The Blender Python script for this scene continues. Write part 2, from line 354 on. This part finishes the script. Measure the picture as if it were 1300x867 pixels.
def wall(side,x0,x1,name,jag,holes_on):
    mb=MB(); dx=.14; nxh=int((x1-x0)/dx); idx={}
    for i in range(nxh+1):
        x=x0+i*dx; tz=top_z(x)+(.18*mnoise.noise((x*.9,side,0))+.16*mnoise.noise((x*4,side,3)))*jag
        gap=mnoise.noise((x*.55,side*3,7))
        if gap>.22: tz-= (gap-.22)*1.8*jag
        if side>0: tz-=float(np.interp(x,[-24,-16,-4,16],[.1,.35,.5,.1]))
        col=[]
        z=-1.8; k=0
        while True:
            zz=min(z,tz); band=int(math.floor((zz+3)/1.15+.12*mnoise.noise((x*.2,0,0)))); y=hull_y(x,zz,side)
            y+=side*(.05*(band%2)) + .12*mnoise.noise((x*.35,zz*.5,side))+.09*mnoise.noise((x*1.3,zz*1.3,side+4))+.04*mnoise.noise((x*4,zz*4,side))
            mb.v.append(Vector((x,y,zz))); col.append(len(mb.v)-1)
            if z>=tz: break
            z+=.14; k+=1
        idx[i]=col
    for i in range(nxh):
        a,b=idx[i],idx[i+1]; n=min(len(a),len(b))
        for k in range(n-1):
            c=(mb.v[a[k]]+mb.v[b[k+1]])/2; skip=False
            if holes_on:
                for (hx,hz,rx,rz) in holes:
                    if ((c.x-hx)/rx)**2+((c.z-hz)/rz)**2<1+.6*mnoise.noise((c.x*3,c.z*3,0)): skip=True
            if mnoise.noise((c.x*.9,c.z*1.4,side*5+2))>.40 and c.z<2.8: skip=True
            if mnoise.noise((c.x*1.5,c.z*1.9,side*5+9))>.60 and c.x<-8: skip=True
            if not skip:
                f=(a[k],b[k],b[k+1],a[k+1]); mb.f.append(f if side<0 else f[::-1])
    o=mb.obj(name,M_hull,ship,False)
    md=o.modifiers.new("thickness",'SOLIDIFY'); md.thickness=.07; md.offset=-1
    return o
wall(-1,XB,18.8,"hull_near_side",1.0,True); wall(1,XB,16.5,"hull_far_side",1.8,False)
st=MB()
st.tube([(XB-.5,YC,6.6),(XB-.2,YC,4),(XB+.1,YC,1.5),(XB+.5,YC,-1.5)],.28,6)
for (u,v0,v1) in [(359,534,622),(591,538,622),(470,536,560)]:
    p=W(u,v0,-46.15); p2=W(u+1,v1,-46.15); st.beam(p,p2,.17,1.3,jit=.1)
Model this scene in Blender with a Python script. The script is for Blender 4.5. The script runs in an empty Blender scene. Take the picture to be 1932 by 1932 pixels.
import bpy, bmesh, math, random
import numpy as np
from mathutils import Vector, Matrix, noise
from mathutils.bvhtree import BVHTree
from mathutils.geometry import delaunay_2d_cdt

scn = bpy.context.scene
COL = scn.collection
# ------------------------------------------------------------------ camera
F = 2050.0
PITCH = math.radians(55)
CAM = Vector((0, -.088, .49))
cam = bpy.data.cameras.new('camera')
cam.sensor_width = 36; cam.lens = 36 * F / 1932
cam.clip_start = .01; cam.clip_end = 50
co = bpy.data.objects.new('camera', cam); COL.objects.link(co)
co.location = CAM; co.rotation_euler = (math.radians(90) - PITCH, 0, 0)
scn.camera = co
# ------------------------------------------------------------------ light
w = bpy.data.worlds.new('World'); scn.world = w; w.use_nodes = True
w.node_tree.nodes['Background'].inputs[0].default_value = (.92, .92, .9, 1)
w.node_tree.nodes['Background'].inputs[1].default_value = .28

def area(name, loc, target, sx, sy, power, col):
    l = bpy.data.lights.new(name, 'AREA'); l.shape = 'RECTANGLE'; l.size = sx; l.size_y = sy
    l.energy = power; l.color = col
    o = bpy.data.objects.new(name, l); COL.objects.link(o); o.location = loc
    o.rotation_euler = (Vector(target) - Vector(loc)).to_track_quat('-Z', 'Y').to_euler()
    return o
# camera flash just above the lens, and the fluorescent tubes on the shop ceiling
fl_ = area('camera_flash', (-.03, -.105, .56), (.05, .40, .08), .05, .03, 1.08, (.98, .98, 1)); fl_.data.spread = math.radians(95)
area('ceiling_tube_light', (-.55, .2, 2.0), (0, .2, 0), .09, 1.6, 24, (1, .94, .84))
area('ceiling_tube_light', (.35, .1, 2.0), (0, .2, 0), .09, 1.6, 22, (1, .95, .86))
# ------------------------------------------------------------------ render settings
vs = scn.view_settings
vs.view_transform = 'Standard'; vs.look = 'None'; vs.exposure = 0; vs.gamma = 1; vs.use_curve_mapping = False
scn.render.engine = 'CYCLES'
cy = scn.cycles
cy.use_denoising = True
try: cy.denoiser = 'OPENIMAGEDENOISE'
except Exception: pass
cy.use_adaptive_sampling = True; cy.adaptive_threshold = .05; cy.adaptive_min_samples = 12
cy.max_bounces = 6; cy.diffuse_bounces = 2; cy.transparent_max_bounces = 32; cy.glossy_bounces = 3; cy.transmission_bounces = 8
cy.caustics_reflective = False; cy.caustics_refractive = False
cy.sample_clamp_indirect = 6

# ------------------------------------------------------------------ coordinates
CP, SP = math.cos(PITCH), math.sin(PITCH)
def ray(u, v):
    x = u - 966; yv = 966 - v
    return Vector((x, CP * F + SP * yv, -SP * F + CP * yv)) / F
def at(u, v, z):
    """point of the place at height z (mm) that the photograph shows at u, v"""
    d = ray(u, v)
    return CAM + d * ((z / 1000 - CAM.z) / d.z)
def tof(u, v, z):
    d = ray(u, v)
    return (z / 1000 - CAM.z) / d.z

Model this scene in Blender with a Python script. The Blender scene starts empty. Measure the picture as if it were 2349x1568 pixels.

_ _ _ _ _

As listed above, the lines from the line with "Model this scene in Blender with a Python script. The script" to the line with "w.node_tree.nodes['Background'].inputs[1].default_value = .28" are to be echoed exactly, with both ends included and nothing added.

Model this scene in Blender with a Python script. The script is for Blender 4.5. The script runs in an empty Blender scene. Take the picture to be 1932 by 1932 pixels.
import bpy, bmesh, math, random
import numpy as np
from mathutils import Vector, Matrix, noise
from mathutils.bvhtree import BVHTree
from mathutils.geometry import delaunay_2d_cdt

scn = bpy.context.scene
COL = scn.collection
# ------------------------------------------------------------------ camera
F = 2050.0
PITCH = math.radians(55)
CAM = Vector((0, -.088, .49))
cam = bpy.data.cameras.new('camera')
cam.sensor_width = 36; cam.lens = 36 * F / 1932
cam.clip_start = .01; cam.clip_end = 50
co = bpy.data.objects.new('camera', cam); COL.objects.link(co)
co.location = CAM; co.rotation_euler = (math.radians(90) - PITCH, 0, 0)
scn.camera = co
# ------------------------------------------------------------------ light
w = bpy.data.worlds.new('World'); scn.world = w; w.use_nodes = True
w.node_tree.nodes['Background'].inputs[0].default_value = (.92, .92, .9, 1)
w.node_tree.nodes['Background'].inputs[1].default_value = .28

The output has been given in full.